3. "The member has no standing because the decision at issue was made according to a Treasury Board policy over which the Force has no control."

This reasoning is dangerous because it is incomplete. There are many decisions made in the administration of the affairs of the Force pursuant to policies issued by the Treasury Board that the Force has no authority to change. This does not mean that they are not grievable. The relevant determination to be made is whether the Force actually made the decision, by interpreting or applying a Treasury Board policy, or whether the decision is one that was made by the Treasury Board itself and not by the Force.

For example, in ERC 3300-96-001 (G-183), the member challenged the lack of coordination of benefits for members who were spouses under the RCMP Dental Care Plan. This was found to be an attack on a Treasury Board determination, not grievable under the Act, because it was not an interpretation or application by the Force of Treasury Board policy, but was an attack on the policy itself, a policy over which the Force had no control. That may be contrasted with ERC 2000-95-005 (G-184), where a member challenged the meaning to be ascribed to "spouse/common-law partner" for the purposes of members' entitlement to compassionate leave. This, unlike the matter in G-183, involved the RCMP's interpretation of the policy. Therefore, while both matters involved policies over which the Treasury Board had authority, only the member in G-184 met the requirements of subsection 31(1).

4. "This decision affects all members equally. Therefore, the member has no standing."

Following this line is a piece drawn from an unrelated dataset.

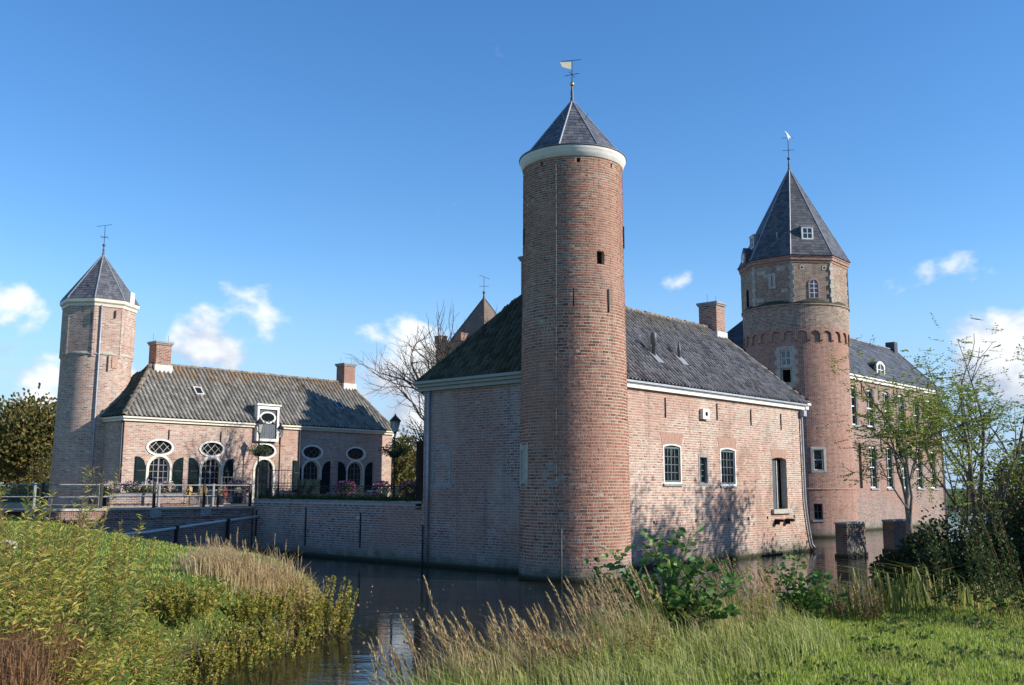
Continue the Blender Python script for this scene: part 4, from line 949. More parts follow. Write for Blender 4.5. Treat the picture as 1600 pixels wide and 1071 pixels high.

This reasoning, too, is incorrect. It is wrong to state that, because a decision affects all members, an individual member cannot be aggrieved. A member can, for instance, grieve against a Force-wide decision or policy, as long as the member is personally affected by it. For example, in ERC 2200-91-003 (G-059), a member had standing to challenge mandatory participation in a Force dental plan, despite the fact that every member was in the same position, because he could show that he was personally affected through mandatory pay deductions. On the other hand, a member cannot establish standing on the basis that the decision at issue concerns something that affects all members, and therefore, on a theoretical level, the member is also affected. To accede to this argument would mean that a member could grieve any decision, act or omission of the Force, however remote from the member's personal situation, just by virtue of being a member. This would be incorrect, as what the Act requires is a personal impact.